The irony, of course, is that this kind of identity politics seems to undermine the very roots of America’s multicultural ethos. E pluribus unum (“Out of many one”) did not become our nation’s motto until the 1950s, but the spirit of the phrase has been present since the dawn of the United States. The motto appeared on American currency before the Constitution was ratified, and though the nation never fully lived up to the full promise of that spirit, it was—and is—a true ideal.

This spirit, however, is undercut by a philosophy that rejects the individuality of persons. By embracing a worldview that separates people into groups along lines—gender, race, sexual preference, culture, etc.—a sort of postmodern tribalism appears to be unfolding.

Some prominent voices in liberal circles have questioned the wisdom of such a course. Columbia University professor Mark Lilla, for example, noted in the New York Times that identity politics is eroding the foundation of American liberalism.

 “The standard liberal answer for nearly a generation now has been that we should become aware of and ‘celebrate’ our differences. Which is a splendid principle of moral pedagogy — but disastrous as a foundation for democratic politics in our ideological age. In recent years American liberalism has slipped into a kind of moral panic about racial, gender and sexual identity that has distorted liberalism’s message and prevented it from becoming a unifying force capable of governing.”

The problem?
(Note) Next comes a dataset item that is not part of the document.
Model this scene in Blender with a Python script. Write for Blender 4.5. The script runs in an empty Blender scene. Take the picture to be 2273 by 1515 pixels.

There is no off switch for moral movements.  

America’s fatal flaw has been the persistence of cultural, political, and ideological systems that have, at times, denied certain people individuality and equality because of their color or sex.

It is a monumental irony that we seem intent on repeating the mistake to absolve the original sin. But as they say, “History repeats itself, first as tragedy, second as farce.”